Despite huge drops in costs, grid-scale batteries have had only a marginal impact on Britain’s electricity system to date.
Rather than stepping in to provide power to households, their main function to date has been the background task of balancing the grid’s frequency, which ensures electricity is safely and efficiently zipped around the grid. The National Grid compensates operators for this.
“Typically where batteries step in is where a big asset comes offline unexpectedly,” says Olly Frankland, of industry group Regen.
“That could be a big gas firepower station, or an interconnector that trips off for whatever reason, and then that impacts the frequency of the grid and batteries immediately respond to that.”

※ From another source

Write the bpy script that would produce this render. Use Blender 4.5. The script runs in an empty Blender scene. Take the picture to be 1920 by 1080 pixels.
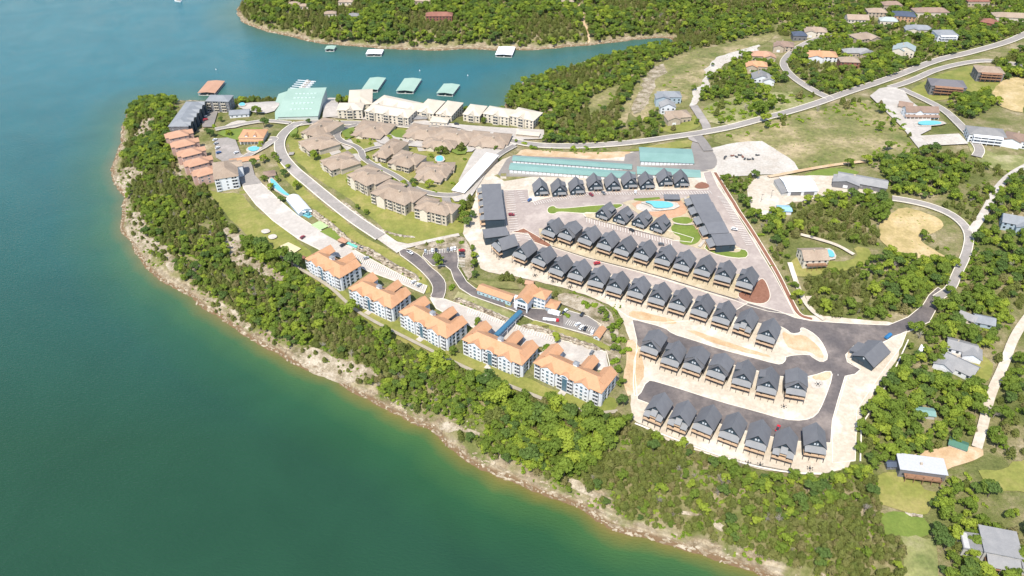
import bpy, math, random
import numpy as np
from mathutils import Vector, Matrix
random.seed(7); RNG = np.random.default_rng(11)
SC = bpy.context.scene; COL = SC.collection
R = math.radians
# ------------------------------------------------------------------ camera, sky, sun, exposure
CAMH, PITCH, FPX = 370.0, R(37.5), 1500.0
cd = bpy.data.cameras.new('camera'); cam = bpy.data.objects.new('camera', cd); COL.objects.link(cam)
cam.location = (0, 0, CAMH); cam.rotation_euler = (R(90) - PITCH, 0, 0)
cd.sensor_width = 36; cd.lens = FPX / 1920 * 36; cd.clip_start = 1; cd.clip_end = 6000
SC.camera = cam
SUN_EL, SUN_AZ = R(58), R(203)      # compass-like: the sun stands behind the camera, to the left
w = bpy.data.worlds.new('World'); SC.world = w; w.use_nodes = True
nt = w.node_tree; bg = nt.nodes['Background']
sky = nt.nodes.new('ShaderNodeTexSky'); sky.sky_type = 'NISHITA'; sky.sun_disc = False
sky.sun_elevation = SUN_EL; sky.sun_rotation = SUN_AZ; sky.altitude = 300
nt.links.new(sky.outputs[0], bg.inputs[0]); bg.inputs[1].default_value = 0.15
sl = bpy.data.lights.new('sun', 'SUN'); sl.energy = 3.9; sl.angle = R(0.6); sl.color = (1.0, 0.95, 0.86)
so = bpy.data.objects.new('sun', sl); COL.objects.link(so)
sdir = Vector((math.sin(SUN_AZ) * math.cos(SUN_EL), math.cos(SUN_AZ) * math.cos(SUN_EL), math.sin(SUN_EL)))
so.rotation_euler = sdir.to_track_quat('Z', 'Y').to_euler(); so.location = (0, 0, 500)
SC.view_settings.view_transform = 'Standard'; SC.view_settings.look = 'None'
SC.view_settings.exposure = 0.8; SC.view_settings.gamma = 1.0
SC.cycles.max_bounces = 5; SC.cycles.diffuse_bounces = 2; SC.cycles.glossy_bounces = 2
# ------------------------------------------------------------------ shoreline and terrain
SP, CP = math.sin(PITCH), math.cos(PITCH)
def rays(uv):
    uv = np.asarray(uv, float).reshape(-1, 2)
    a = (uv[:, 0] - 960) / FPX; b = -(uv[:, 1] - 540) / FPX
    return np.stack([a, CP + b * SP, -SP + b * CP], 1)
def flat(uv, z=0.0):
    d = rays(uv); t = (z - CAMH) / d[:, 2]
    return d[:, :2] * t[:, None]
SHORE = [(1640,1150),(1500,1100),(1425,1077),(1330,1046),(1240,1012),(1130,977),(1060,938),(985,908),(915,878),(855,846),(800,810),
 (740,775),(690,748),(640,724),(560,690),(510,666),(450,624),(400,592),(350,560),(300,525),(262,482),(238,430),(222,380),(208,340),(212,300),
 (226,265),(224,240),(230,212),(250,196),(300,188),(350,186),(440,190),(500,190),(560,188),(610,188),(680,193),(760,202),(840,210),
 (900,214),(945,212),(950,190),(957,170),(985,152),(1030,138),(1075,124),(1120,112),(1170,98),(1215,88),(1262,80),(1262,74),(1240,72),(1180,77),(1105,84),
 (1020,92),(940,94),(860,95),(790,95),(720,91),(650,86),(600,79),(540,69),(490,57),(455,44),(440,28),(444,14),(470,2),(490,-14),(480,-45),(520,-90)]
sh = flat(SHORE)
LAND = np.vstack([sh, [(-150, 2600), (2600, 2600), (2600, -300), (500, -300)]])
def chaikin(p, n=1, closed=True):
    p = np.asarray(p, float)
    for _ in range(n):
        q = np.roll(p, -1, 0) if closed else p[1:]
        a = p if closed else p[:-1]
        r = np.empty((len(a) * 2, 2)); r[0::2] = a * .75 + q * .25; r[1::2] = a * .25 + q * .75
        if not closed: r = np.vstack([p[:1], r, p[-1:]])
        p = r
    return p
def wobble(p, amp, step=4.0, seed=0):
    rng = np.random.default_rng(seed); out = []
    for a, b in zip(p, np.roll(p, -1, 0)):
        n = max(1, int(np.hypot(*(b - a)) / step))
        for k in range(n): out.append(a + (b - a) * k / n)
    out = np.array(out); n = len(out); s = rng.normal(0, 1, (n, 2))
    s = (s + np.roll(s, 1, 0) + np.roll(s, -1, 0)) / 1.7
    L = rng.normal(0, 1, (n, 2)); kk = np.hanning(15)[:, None]; L = np.stack([np.convolve(np.r_[L[-7:, c], L[:, c], L[:7], ][:, ] if False else np.r_[L[-7:, c], L[:, c], L[:7, c]], kk[:, 0], 'valid') for c in (0, 1)], 1)/2.6
    return out + s * amp * .7 + L[:n] * amp * 1.5
LAND[:len(sh)] = LAND[:len(sh)]
LANDW = wobble(chaikin(sh, 1, False), 1.3, 5, 3)
n0 = len(chaikin(sh, 1, False))
LANDW = np.vstack([LANDW[:np.argmin(np.hypot(*(LANDW - sh[-1]).T)) + 1], LAND[len(sh):]])
def inside(poly, pts):
    x, y = pts[:, 0], pts[:, 1]; res = np.zeros(len(pts), bool)
    for (x1, y1), (x2, y2) in zip(poly, np.roll(poly, -1, 0)):
        if y1 == y2: continue
        c = ((y1 > y) != (y2 > y)) & (x < (x2 - x1) * (y - y1) / (y2 - y1) + x1)
        res ^= c
    return res
def segdist(poly, pts, closed=True):
    best = np.full(len(pts), 1e18); q = np.roll(poly, -1, 0) if closed else poly[1:]
    for a, b in zip(poly if closed else poly[:-1], q):
        d = b - a; L = d @ d
        if L < 1e-9: continue
        t = np.clip(((pts - a) @ d) / L, 0, 1); e = pts - a - t[:, None] * d
        best = np.minimum(best, (e * e).sum(1))
    return np.sqrt(best)
ST = 5.0; X0, Y0, NX, NY = -1000.0, 60.0, 401, 329
def sdf(pts):
    d = segdist(LANDW, pts); return np.where(inside(LANDW, pts), d, -d)
gx, gy = np.meshgrid(X0 + ST * np.arange(NX), Y0 + ST * np.arange(NY), indexing='ij')
gp = np.stack([gx.ravel(), gy.ravel()], 1)
SD = sdf(gp)
def ss(t): t = np.clip(t, 0, 1); return t * t * (3 - 2 * t)
def relief(d, x, y):
    und = 1.2 * np.sin(x / 47 + 1.3) * np.cos(y / 61) + .7 * np.sin(x / 23 + y / 31)
    z = 13 * (0.35 * ss(d / 12) + 0.65 * ss((d - 6) / 38)) + .075 * np.clip(d - 60, 0, 330) + und * ss(d / 60)
    return np.where(d > 0, z + .25, np.maximum(-6, d * .14))
HZ = relief(SD, gp[:, 0], gp[:, 1]).reshape(NX, NY); SDG = SD.reshape(NX, NY)
def bil(G, x, y):
    fx = np.clip((np.asarray(x, float) - X0) / ST, 0, NX - 1.001); fy = np.clip((np.asarray(y, float) - Y0) / ST, 0, NY - 1.001)
    i = fx.astype(int); j = fy.astype(int); a = fx - i; b = fy - j
    return np.where(a >= b, G[i, j] * (1 - a) + G[i + 1, j] * (a - b) + G[i + 1, j + 1] * b,
                    G[i, j] * (1 - b) + G[i, j + 1] * (b - a) + G[i + 1, j + 1] * a)
def H(x, y): return bil(HZ, x, y)
def PP(uv, h=0.0):
    d = rays(uv); out = np.zeros((len(d), 2)); zs = np.arange(62 + h, h - 6, -.2)
    for k, r in enumerate(d):
        t = (zs - CAMH) / r[2]; x = r[0] * t; y = r[1] * t
        g = zs - h - np.maximum(H(x, y), 0)
        m = np.argmax(g <= 0) if (g <= 0).any() else len(zs) - 1
        if m > 0 and g[m] < g[m - 1]:
            f = g[m - 1] / (g[m - 1] - g[m]); tt = t[m - 1] + (t[m] - t[m - 1]) * f
        else: tt = t[m]
        out[k] = (r[0] * tt, r[1] * tt)
    return out
def P(u, v, h=0.0): return PP([(u, v)], h)[0]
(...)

However, growing competition and better grid management means that battery sites are now finding it harder to see a return from balancing.
Battery farms’ revenues per megawatt reached record lows in January and February this year, according to Modo Energy, which monitors the battery storage market.
Wendel Hortop, an analyst at Modo Energy, says while that has eased prices for the grid, it has raised questions about operators’ viability. “It’s been good for consumers, but it’s not been so good for the operators of those systems,” he says.
“At the moment, the returns are not quite at the level which they need to be, but there’s a belief that with more renewables coming on to the grid, there’s inherently a greater need for storage, and that will result in essentially those systems earning enough and providing that kind of support for the grid.”
The investors backing new battery farms are confident this will change, as the decline of gas plants and rise of intermittent sources push up demand. Modo says battery operators’ revenues last month were the highest for almost two years.